How Christopher Wheeldon’s company, Morphoses, is chipping away at it.
Question: What are the biggest challenges facing your company?
Wheeldon: I think finding ways to open up the art form to a broader audience without compromising the integrity of the art form itself. That’s one of the things that I think all artistic directors in the ballet world struggle with these days, is how do you pull in that audience? I mean, you can’t really just do, like the Joffery Ballet did. Years ago they made a full length evening work to the music of Prince, and they got the audience in there, but in the end was the work itself really something that was not only kind of pushing the boundaries of the audience that was attending the work, but actually pushing the boundaries of the art form itself? So it’s difficult to know how to balance that. I think that’s a big challenge. The work has to be resonant and powerful in its own right, and you market ballet in sexy clever ways to get people to come in, but if it’s not an emotional response that you get from the audience that’s going to make them want to come back, then it’s, you know, it doesn’t really matter how you package it.
Question: Does your company have an individual flavor?

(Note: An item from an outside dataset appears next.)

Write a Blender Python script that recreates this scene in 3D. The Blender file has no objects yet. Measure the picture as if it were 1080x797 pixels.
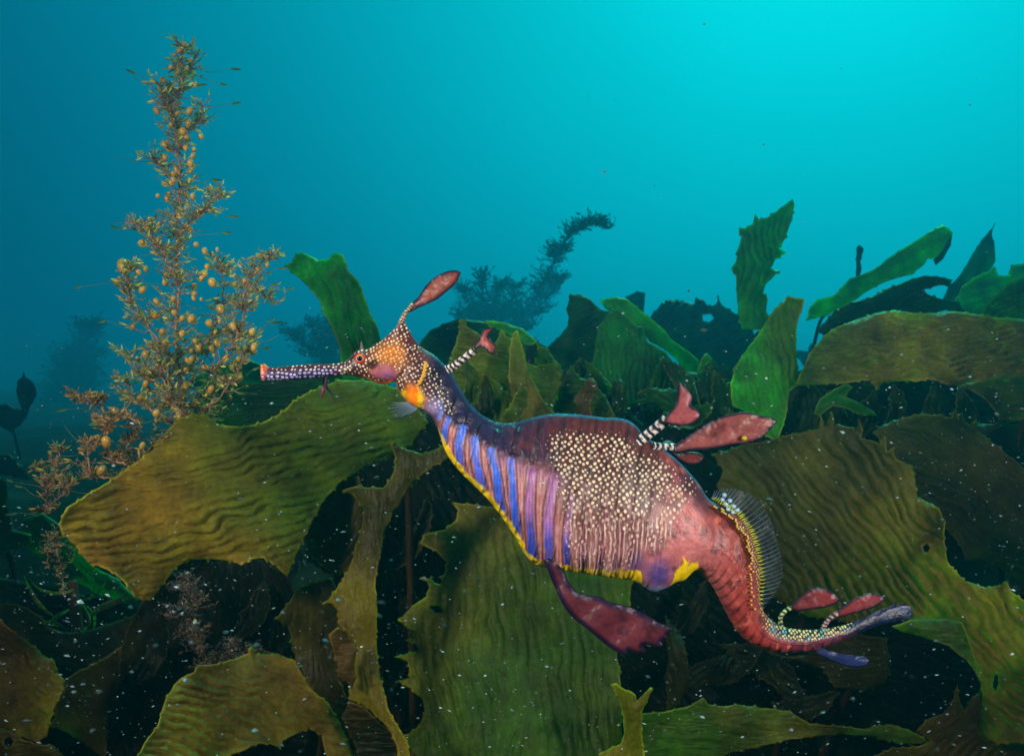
import bpy, bmesh, math, random
import numpy as np
from mathutils import Vector, Matrix
from mathutils.geometry import delaunay_2d_cdt
random.seed(7); np.random.seed(7)
sc = bpy.context.scene
col = sc.collection

# ------------------------------------------------------------------ camera
F = 848.0; CZ = 1.2                                   # focal length in photo pixels, camera height over the deepest seabed
cam_d = bpy.data.cameras.new('camera'); cam = bpy.data.objects.new('camera', cam_d); col.objects.link(cam)
cam.location = (0, 0, CZ); cam.rotation_euler = (math.radians(90), 0, 0)
cam_d.sensor_width = 36; cam_d.lens = F / 1080 * 36; cam_d.clip_start = 0.02; cam_d.clip_end = 400
cam_d.dof.use_dof = True; cam_d.dof.focus_distance = 0.56; cam_d.dof.aperture_fstop = 22
sc.camera = cam

def P(x, y, d):
    return ((x - 540) / F * d, d, CZ - (y - 398.5) / F * d)
def lin(c):
    c = np.asarray(c, float) / 255.0
    return np.where(c <= 0.04045, c / 12.92, ((c + 0.055) / 1.055) ** 2.4)

# ------------------------------------------------------------------ world: open water, brightest towards the surface glow
W = bpy.data.worlds.new('World'); sc.world = W; W.use_nodes = True
nt = W.node_tree; nt.nodes.clear()
tc = nt.nodes.new('ShaderNodeTexCoord')
G = Vector((0.42, 1.0, 0.74)).normalized()
dot = nt.nodes.new('ShaderNodeVectorMath'); dot.operation = 'DOT_PRODUCT'; dot.inputs[1].default_value = G
nt.links.new(tc.outputs['Generated'], dot.inputs[0])
ac = nt.nodes.new('ShaderNodeMath'); ac.operation = 'ARCCOSINE'; nt.links.new(dot.outputs['Value'], ac.inputs[0])
dv = nt.nodes.new('ShaderNodeMath'); dv.operation = 'DIVIDE'; dv.inputs[1].default_value = math.pi; nt.links.new(ac.outputs[0], dv.inputs[0])
wno = nt.nodes.new('ShaderNodeTexNoise'); wno.inputs['Scale'].default_value = 1.7; wno.inputs['Detail'].default_value = 3; nt.links.new(tc.outputs['Generated'], wno.inputs['Vector'])
wsc = nt.nodes.new('ShaderNodeMath'); wsc.operation = 'MULTIPLY_ADD'; wsc.inputs[1].default_value = 0.035; nt.links.new(wno.outputs[0], wsc.inputs[0]); nt.links.new(dv.outputs[0], wsc.inputs[2])
rp = nt.nodes.new('ShaderNodeValToRGB'); nt.links.new(wsc.outputs[0], rp.inputs[0])
cr = rp.color_ramp; cr.interpolation = 'B_SPLINE'
WR = [(0.0, (10, 246, 246)), (0.07, (0, 228, 236)), (0.12, (0, 200, 211)), (0.19, (0, 158, 179)), (0.26, (0, 122, 150)), (0.33, (0, 94, 120)),
      (0.42, (0, 62, 88)), (0.6, (0, 26, 38)), (1.0, (0, 10, 15))]
while len(cr.elements) < len(WR): cr.elements.new(0.5)
for e, (p, c) in zip(cr.elements, WR):
    e.position = p; e.color = (*lin(c), 1)
bg = nt.nodes.new('ShaderNodeBackground'); nt.links.new(rp.outputs[0], bg.inputs[0]); bg.inputs[1].default_value = 1.0
wo = nt.nodes.new('ShaderNodeOutputWorld'); nt.links.new(bg.outputs[0], wo.inputs[0])

# ------------------------------------------------------------------ sun filtered by the water column (high, behind, to the right)
sd = bpy.data.lights.new('sun', 'SUN'); sd.energy = 2.0; sd.angle = math.radians(12); sd.color = (0.12, 1.0, 0.62)
so = bpy.data.objects.new('sun', sd); col.objects.link(so)
so.rotation_euler = (-Vector((0.35, 0.75, 1.25))).to_track_quat('-Z', 'Y').to_euler()
# ------------------------------------------------------------------ the photographer's two strobes on arms beside the camera
def strobe(loc, tgt, w, colr):
    l = bpy.data.lights.new('strobe', 'SPOT'); l.energy = w; l.color = colr
    l.spot_size = math.radians(76); l.spot_blend = 1.0; l.shadow_soft_size = 0.06
    o = bpy.data.objects.new('strobe', l); col.objects.link(o); o.location = loc
    o.rotation_euler = (Vector(tgt) - Vector(loc)).to_track_quat('-Z', 'Y').to_euler()
strobe((-0.58, 0.04, CZ + 0.26), (-0.10, 0.64, CZ - 0.01), 30.0, (1.0, 0.88, 0.80))
strobe((0.54, 0.00, CZ + 0.03), (0.14, 0.62, CZ - 0.01), 19.0, (1.0, 0.88, 0.80))

sc.view_settings.view_transform = 'Standard'; sc.view_settings.look = 'None'
sc.view_settings.exposure = 0; sc.view_settings.gamma = 1
sc.render.engine = 'CYCLES'
sc.cycles.use_denoising = True; sc.cycles.max_bounces = 6; sc.cycles.transparent_max_bounces = 12
sc.cycles.volume_bounces = 1; sc.cycles.diffuse_bounces = 3; sc.cycles.glossy_bounces = 2
sc.cycles.sample_clamp_indirect = 4.0; sc.cycles.caustics_reflective = False; sc.cycles.caustics_refractive = False

# ------------------------------------------------------------------ helpers
_rs = np.random.RandomState(11); _LAT = _rs.rand(256, 256)
def vnoise(x, y):
    x = np.asarray(x, float); y = np.asarray(y, float)
    xi = np.floor(x).astype(int); yi = np.floor(y).astype(int); fx = x - xi; fy = y - yi
    fx = fx * fx * (3 - 2 * fx); fy = fy * fy * (3 - 2 * fy)
    g = lambda a, b: _LAT[a % 256, b % 256]
    return (g(xi, yi) * (1 - fx) + g(xi + 1, yi) * fx) * (1 - fy) + (g(xi, yi + 1) * (1 - fx) + g(xi + 1, yi + 1) * fx) * fy
def fbm(x, y, o=4):
    s = 0; a = 0.5
    for k in range(o):
        s = s + a * vnoise(np.asarray(x) * 2 ** k + 17 * k, np.asarray(y) * 2 ** k + 31 * k); a *= 0.5
    return s - 0.47
def sm(a, b, x):
    t = np.clip((np.asarray(x, float) - a) / (b - a), 0, 1); return t * t * (3 - 2 * t)
def mix(a, b, t):
    t = np.asarray(t)[..., None] if np.ndim(t) else t
    return a * (1 - t) + b * t

def mesh_obj(name, verts, faces, mat, parent=None, cols=None, smooth=True, floats=None, vecs=None):
    me = bpy.data.meshes.new(name)
    verts = np.asarray(verts, float)
    me.from_pydata(verts.tolist(), [], [list(map(int, f)) for f in faces] if not isinstance(faces, np.ndarray) else faces.tolist())
    if smooth: me.polygons.foreach_set('use_smooth', [True] * len(me.polygons))
    if cols is not None:
        a = me.color_attributes.new('tint', 'FLOAT_COLOR', 'POINT')
        c = np.ones((len(verts), 4)); c[:, :3] = cols; a.data.foreach_set('color', c.ravel().astype(np.float32))
    for k, v in (floats or {}).items():
        a = me.attributes.new(k, 'FLOAT', 'POINT'); a.data.foreach_set('value', np.asarray(v, np.float32))
    for k, v in (vecs or {}).items():
        a = me.attributes.new(k, 'FLOAT_VECTOR', 'POINT'); a.data.foreach_set('vector', np.asarray(v, np.float32).ravel())
    me.materials.append(mat); me.update()
    o = bpy.data.objects.new(name, me); col.objects.link(o)
    if parent is not None:
        o.parent = parent; o.matrix_parent_inverse = Matrix.Translation(-Vector(parent.location))
    return o
def tag(o, label=None, cat=None, group=None, kind=None):
    if label: o['label'] = label
    if cat: o['category'] = cat
    if group: o['group'] = group
    if kind: o['kind'] = kind
    return o
def empty(name, loc, label=None, cat=None, group=None):
    o = bpy.data.objects.new(name, None); o.empty_display_size = 0.02; col.objects.link(o); o.location = loc
    return tag(o, label, cat, group)

class Soup:
    """collects small pieces into one mesh"""
    def __init__(s): s.v = []; s.f = []; s.c = []; s.n = 0
    def add(s, v, f, c):
        v = np.asarray(v, float); s.v.append(v); s.f += [[i + s.n for i in q] for q in f]
        s.c.append(np.broadcast_to(np.asarray(c, float), (len(v), 3))); s.n += len(v)
    def build(s, name, mat, parent=None, smooth=True):
        if not s.n: return None
        return mesh_obj(name, np.concatenate(s.v), s.f, mat, parent, np.concatenate(s.c), smooth)
def tube_data(pts, rad, seg=6):
    pts = np.asarray(pts, float); n = len(pts); rad = np.broadcast_to(np.asarray(rad, float), (n,))
    tan = np.gradient(pts, axis=0); tan /= np.linalg.norm(tan, axis=1)[:, None] + 1e-12
    up = np.array([0.13, 0.95, 0.29]); V = []; 
    for i in range(n):
        a = np.cross(tan[i], up); a /= np.linalg.norm(a) + 1e-9; b = np.cross(tan[i], a)
        ang = np.arange(seg) * 2 * math.pi / seg
        V.append(pts[i] + rad[i] * (np.cos(ang)[:, None] * a + np.sin(ang)[:, None] * b))
    V = np.concatenate(V); Fc = []
    for i in range(n - 1):
        for k in range(seg):
            k2 = (k + 1) % seg; Fc.append([i * seg + k, i * seg + k2, (i + 1) * seg + k2, (i + 1) * seg + k])
    Fc.append(list(range(seg))[::-1]); Fc.append([(n - 1) * seg + k for k in range(seg)])
    return V, Fc
def spline(pts, per=8):
    pts = np.asarray(pts, float); n = len(pts)
    if n < 3: 
        t = np.linspace(0, 1, per + 1)[:, None]; return pts[0] * (1 - t) + pts[-1] * t
    out = []
    for i in range(n - 1):
        p0 = pts[max(i - 1, 0)]; p1 = pts[i]; p2 = pts[i + 1]; p3 = pts[min(i + 2, n - 1)]
        for t in np.arange(per) / per:
            out.append(0.5 * ((2 * p1) + (-p0 + p2) * t + (2 * p0 - 5 * p1 + 4 * p2 - p3) * t * t + (-p0 + 3 * p1 - 3 * p2 + p3) * t ** 3))
    out.append(pts[-1]); return np.array(out)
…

Wheeldon: I think so. I think we are, I mean we’re a very young company, and we’re not even fully formed, fully established yet. There aren’t 20 Morphosis dances that I have at my disposal for, you know, 35 weeks of the year, and that’s the goal. But I think so. I think we already, from our season last year, have a reputation as being in some ways a friendly company, a company that you can come and see, and be offered a slightly different perspective, a different view point on the art form, and we do that in various ways. You know, I try to come out in front of the curtain every night, and talk a little bit about what the audience is about to see, and I’ll be doing a little bit more of that this year. We collaborate with filmmakers to make little shorts that we show between ballets, which can be a little snapshot of rehearsal, or a montage of the dancers preparing in some way for the roles that they’re going to dance. By doing that, what we hope to offer is a little bit more insight into what it is that they’re going to see, again kind of linking that final performance with breaking down the fourth wall a little bit. I mean, it’s somewhat of a cliché to say, but I think instead of it being, you know, them and us, somehow finding a way to link the audience to the work that they’re seeing, and, you know, it was great. I got all sorts of comments from people who, not everyone can sit in the first five rows of the theater, so if you give them a short film of the dancers rehearsing the work that they’re about to see before hand, they get the opportunity to see the expression of the dancer, the faces, so when they see it, somehow they feel maybe they know a little bit more about that person that they’re watching, and it’s not just like a little tiny, glowing stick figure at the back of the vast stage.